What you have to do: For each line in the data below that holds "picture", return a copy.

Recorded data:

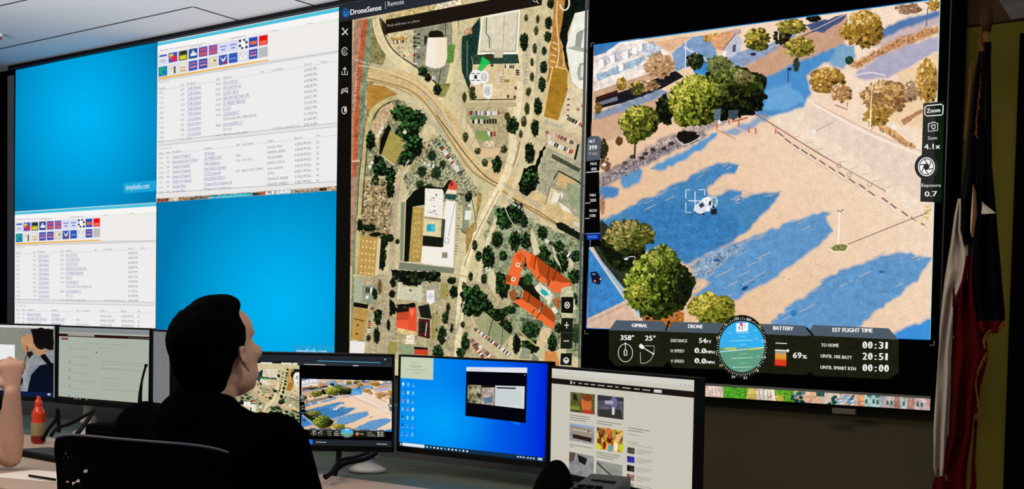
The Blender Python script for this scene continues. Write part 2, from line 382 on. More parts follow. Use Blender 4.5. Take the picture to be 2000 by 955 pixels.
# ---- the white dispatch window
def rowy(a, b, x): return a + (b - a) * (x - 312) / (608 - 312)
def art_white():
    a = Art()
    a.poly([(307, 80), (670, 11), (666, 375), (305, 397)], '#eeecec')
    a.poly([(307, 84), (669, 13.5), (669, 21), (307, 90)], '#4fc3dc')
    a.poly([(307, 90), (669, 21), (669, 34), (307, 101)], '#f7f5f4')
    a.poly([(480, 75), (667, 34), (667, 41), (480, 81)], '#dff0dc')
    a.poly([(307, 101), (535, 58), (667, 41), (667, 97), (307, 152)], '#efecea')
    for x in range(314, 400, 6): a.line([(x, 99 - (x - 312) * .165), (x + 3.5, 98.4 - (x - 312) * .165)], 1.1, '#77767c')
    for t, x, y, w in (('Event', 314, 100, 14), ('Control', 372, 93, 22), ('Preferences', 452, 76, 20), ('Setting', 531, 62, 13), ('Online', 600, 48, 11)): a.text(t, x, y, 2.4, '#6d6b72', -.17, w=w)
    a.line([(447, 76), (480, 69.5)], .7, '#8f8d92'); a.line([(480, 75), (480, 69)], .5, '#999')
    # toolbar of two rows of picture buttons over a yellow strip
    a.poly([(310, 152), (525, 116), (525, 121), (310, 158)], '#f0b23c')
    def q(i, r):
        x0 = 310.5 + 19.6 * i; y0 = 108 - 3.72 * i + r * (23.6 - .02 * i); w = 16.6; h = 18.6; s = -.185
        return [(x0, y0), (x0 + w, y0 + w * s), (x0 + w, y0 + h + w * s), (x0, y0 + h)]
    cols = [['#dfe3f4', '#2f57c4', '#4d5a3c', '#2b4a86', '#6c4fa0', '#7a5fb0', '#dcdcf4', '#d6daf6', '#1d1f26', '#2c4bb0', '#ee1212'],
            ['#1f7fb8', '#e4e2d8', '#e8e0d4', '#4558a8', '#3b4ea6', '#dcd3b8', '#3a58ac', '#2f59b4', '#f0eef0', '#3c56ae', '#b9bdb9']]
    def sub(Q, u0, v0, u1, v1): 
        A, B, C, D = [Vector(p) for p in Q]
        f = lambda u, v: tuple(A.lerp(B, u).lerp(D.lerp(C, u), v)); return [f(u0, v0), f(u1, v0), f(u1, v1), f(u0, v1)]
    for r in range(2):
        for i in range(11):
            Q = q(i, r); a.poly([(p[0] - .8 + 1.6 * (k in (1, 2)), p[1] - .8 + 1.6 * (k in (2, 3))) for k, p in enumerate(Q)], '#c3cbef')
            a.poly(Q, cols[r][i])
            if r == 0 and i == 0: a.poly(sub(Q, .1, .05, .95, .22), '#2d4a9a'); a.poly(sub(Q, .15, .5, .85, .85), '#c6c2c6')
            if r == 0 and i == 1: a.poly(sub(Q, .1, .15, .6, .6), '#e8762c'); a.poly(sub(Q, .35, .4, .95, .95), '#d82a4a'); a.poly(sub(Q, .1, .1, .45, .35), '#f2d24c')
            if r == 0 and i == 2: a.poly(sub(Q, .1, .5, .9, .9), '#d8d02c'); a.poly(sub(Q, .2, .1, .9, .35), '#23261e')
            if r == 0 and i == 3: a.poly(sub(Q, .2, .45, .9, .75), '#e9eef4'); a.poly(sub(Q, .35, .2, .65, .45), '#cfd8e2')
            if r == 0 and i in (4, 5): a.poly(sub(Q, .15, .2, .85, .4), '#d65070'); a.poly(sub(Q, .1, .6, .9, .85), '#e2564a')
            if i in (6, 7) and r == 0: a.poly(sub(Q, .1, .3, .9, .42), '#6f78c0'); a.poly(sub(Q, .25, .62, .75, .78), '#7d86c8')
            if r == 0 and i == 8: 
                for u in range(4):
                    for v in range(4):
                        if (u + v) % 2: a.poly(sub(Q, u / 4, v / 4, u / 4 + .25, v / 4 + .25), '#f2f2f2')
                a.poly(sub(Q, .28, .2, .72, .8), '#fbfbfb')
            if r == 0 and i == 9: a.poly(sub(Q, .1, .4, .9, .75), '#e26a3c')
            if r == 0 and i == 10: a.poly(sub(Q, .1, .55, .9, .9), '#f86a52')
            if r == 1 and i == 0: c = sub(Q, .5, .5, .5, .5)[0]; a.ell(c[0], c[1], 6.5, 7.5, '#20b070'); a.ell(c[0] + 2, c[1] + 1.5, 4, 4.5, '#1a72b8')
            if r == 1 and i == 1: a.poly(sub(Q, .6, .2, .8, .95), '#4a4a44'); a.poly(sub(Q, .15, .3, .5, .38), '#b9a890')
            if r == 1 and i == 2: a.poly(sub(Q, .15, .45, .85, .55), '#e0906a'); a.poly(sub(Q, .15, .75, .85, .9), '#c8a06c')
            if r == 1 and i in (3, 4, 9): a.poly(sub(Q, .12, .22, .88, .36), '#c36a90'); a.poly(sub(Q, .12, .55, .88, .72), '#e08a9c')
            if r == 1 and i == 5: a.poly(sub(Q, .2, .2, .75, .55), '#f2e6b8'); a.poly(sub(Q, .55, .3, .8, .5), '#6f6a3c')
            if r == 1 and i == 6: a.poly([sub(Q, .1, .1, 1, 1)[0], sub(Q, .5, .5, 1, 1)[0], sub(Q, .95, .05, 1, 1)[0], sub(Q, .55, .85, 1, 1)[0]], '#f0f2fa'); a.poly(sub(Q, .5, .65, .9, .9), '#b42a3c')
            if r == 1 and i == 7: a.poly(sub(Q, .15, .5, .85, .6), '#8fb2e6')
            if r == 1 and i == 8: k = sub(Q, .08, .15, .92, .9); a.line([k[0], sub(Q, .5, .6, 1, 1)[0], k[1]], .9, '#8a7f7c'); a.line([k[0], k[1], k[2], k[3], k[0]], .7, '#b08a6a')
    # panes and rules
    a.poly([(307, 156), (528, 118), (668, 97), (668, 103), (307, 160)], '#dcdbdc')
    a.line([(310, 157.5), (667, 99.5)], .8, '#b5b3b6'); a.text('Active List', 312, 163, 3, '#8b8990', -.155, w=20)
    a.line([(310, 177), (664, 119)], .7, '#c6c4c8')
    for t, x, k, w in (('Event', 312, 0, 12), ('Zon', 354, 0, 7), ('Problem', 366, 0, 18), ('Zon', 422, 0, 9), ('Address', 436, 0, 17), ('Apt', 509, 0, 7), ('Loc Name', 532, 0, 22), ("Rec'd", 596, 0, 13), ('Case', 627, 0, 12)):
        a.text(t, x, rowy(173, 124.5, x) + 2, 4.2, '#77757a', -.155, w=w)
    typ = ['Traffic Related'] * 6 + ['U On Site Alarms'] * 4 + ['Noise']
    adr = ['NW LOOP 410', 'NW LOOP 410 DR', 'US HWY 281 N', '1800 NW MILITARY DR', '751 PRESETTERN RD', 'IH 35 W', '1214 BULMA ST', '10200 JONES MALTSBERGER RD', '555 ACADEMIC CT', 'SAT x HU', '100 W Cesar Chavez Blvd']
    aw = [29, 35, 30, 51, 44, 15, 32, 66, 38, 17, 48]
    tm = ['6:39:02 PM', '6:49:09 PM', '6:47:58 PM', '6:48:28 PM', '5:06:43 PM', '6:40:21 PM', '5:19:02 PM', '4:38:27 PM', '11:19:22 A', '8:14:44 PM', '5:42:16 PM']
    for i in range(11):
        y = lambda x: rowy(180.3 + 9.7 * i, 133.6 + 10.7 * i, x) + 4.2
        e = '#7a787d'; s = -.155 + .0045 * i
        a.text(str(RND.randint(100, 999)), 312, y(312), 4.6, '#a3a1a6', s, w=8); a.text(str(RND.randint(10, 99)), 354, y(354), 4.6, '#8e8c92', s, w=6.5)
        a.text(typ[i], 366.5, y(367), 5.2, '#7070a8', s, w=27 if i < 10 else 10)
        if i < 10: a.line([(366, y(366) + 1.6), (394, y(394) + 1.6)], .8, '#8f90c0')
        if i not in (7, 9): a.text(str(RND.randint(1000, 7999)), 422, y(422), 4.6, '#8e8c92', s, w=10)
        a.text(adr[i], 436.5, y(437), 5.2, '#6a6ba6' if i not in (7, 9) else '#88868c', s, w=aw[i])
        if i not in (7, 9): a.line([(436, y(436) + 1.6), (437 + aw[i], y(437 + aw[i]) + 1.6)], .8, '#8f90c0')
        a.text(tm[i] + ('...' if i < 10 else ''), 595, y(595) + .4, 5.6, '#75737a', s, w=28 if i < 10 else 25)
    a.text('A 222057 & 10/4 08/15/104', 533, 253, 4.2, '#87858b', -.1, w=53)
    a.poly([(307, 279), (664, 241), (664, 247), (307, 285)], '#e2e1e2'); a.line([(308, 277), (664, 239.5)], .9, '#8d8b90'); a.line([(308, 285), (664, 247)], .8, '#a5a3a8')
    a.text('Pending List', 312, 292, 3, '#8b8990', -.11, w=24); a.line([(308, 303), (661, 264)], .7, '#c6c4c8')
    for t, x, w in (('Dis', 312, 8), ('No', 326, 7), ('Problem', 338, 17), ('Address', 400, 16), ('Apt', 463, 7), ('Last Name', 475, 21), ('Caller', 523, 13), ("Rec'd", 577, 13), ('Pri', 620, 6)):
        a.text(t, x, rowy(301, 267.5, x) + 1, 4.2, '#77757a', -.11, w=w)
    ev = ['Assault in Progress*', 'Disturbance (No Violence)', 'Assault in Progress*', 'Assault in Progress*', 'Assault in Progress*', 'Theft in Progress*', 'Accident Minor', 'Accident Minor']
    ad = ['W Kings', 'LEO PREEDY AVE', '4900 Callaghan Ln', 'Pecan Valley Dr @ Hand', '17777 Cuanta Rd', '8700 GRISSO HWY E', 'Prospect Rd / Freeman Hl', 'Prospect Cr / San Pedro Dr']
    cl = ['monique  obaya', 'KINNAN, DENISE', 'WILSON, MARIE', 'RAMOS, LETICIA', 'henry, andastrle', 'ATTWO', 'GONZALEZ, MARIBEL', 'VALADEZ, KIMBERLY']
    for i in range(8):
        y = lambda x: rowy(307.5 + 9.5 * i, 277.5 + 10.7 * i, x) + 4
        s = -.11 + .007 * i
        a.text(str(RND.randint(100, 999)), 312, y(312), 4.6, '#a3a1a6', s, w=8); a.text(str(RND.randint(10, 99)), 326, y(326), 4.6, '#8e8c92', s, w=6)
        w1 = [36, 50, 35, 36, 36, 38, 26, 26][i]; a.text(ev[i], 338, y(338), 5, '#6464a6', s, w=w1); a.line([(338, y(338) + 1.5), (338 + w1, y(338 + w1) + 1.5)], .8, '#8f90c0')
        w2 = [20, 33, 31, 42, 32, 40, 54, 52][i]; a.text(ad[i], 400, y(400), 5, '#6464a6', s, w=w2); a.line([(400, y(400) + 1.5), (400 + w2, y(400 + w2) + 1.5)], .8, '#8f90c0')
        a.text(cl[i], 523, y(523), 5.2, '#77757c', s, w=[30, 36, 30, 34, 31, 14, 42, 43][i])
        a.text(tm[i] + ' 8/5...', 577, y(577), 5.4, '#75737a', s, w=35); a.text(str([2, 2, 2, 3, 3, 2, 4, 4][i] * 11), 619, y(619), 5.4, '#75737a', s, w=5)
    for x, k, t, w in ((462, 1, '508A', 9), (462, 2, '1002', 9), (474, 2, 'SAT APTS', 20), (461, 4, '2203', 9), (474, 4, '(BLDG 802) CARME...', 44)):
        a.text(t, x, rowy(307.5 + 9.5 * k, 277.5 + 10.7 * k, x) + 4, 4.8, '#88868c', -.1, w=w)
    a.line([(307, 377.5), (663, 354)], 1, '#9a989c'); a.poly([(306, 379), (664, 355), (664, 364), (306, 388)], '#e9e7e6')
    # a sliver of desktop picture under the window
    a.poly([(305, 388), (664, 363), (664, 374), (305, 395)], '#b9a894', (.6, .5, 0))
    for x0, x1, c in ((308, 330, '#9a4a3c'), (330, 350, '#d8c4ae'), (350, 372, '#b08c66'), (372, 408, '#6f675c'), (412, 494, '#1d9ab4'), (494, 508, '#4f4a44'), (508, 520, '#b85a44'), (520, 570, '#c9d6da'), (570, 625, '#a89480'), (625, 640, '#4b3422'), (640, 662, '#caa68a')):
        y = lambda x: 389.5 - (x - 306) * .0695
        a.poly([(x0, y(x0)), (x1, y(x1)), (x1, y(x1) + 6), (x0, y(x0) + 6)], c, (.7, .3, 0))
    a.line([(412, 386), (494, 380)], 1.6, '#7fe0ee')
    return a
ART_WHITE = art_white()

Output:
The Blender Python script for this scene continues. Write part 2, from line 382 on. More parts follow. Use Blender 4.5. Take the picture to be 2000 by 955 pixels.
    # toolbar of two rows of picture buttons over a yellow strip
    # a sliver of desktop picture under the window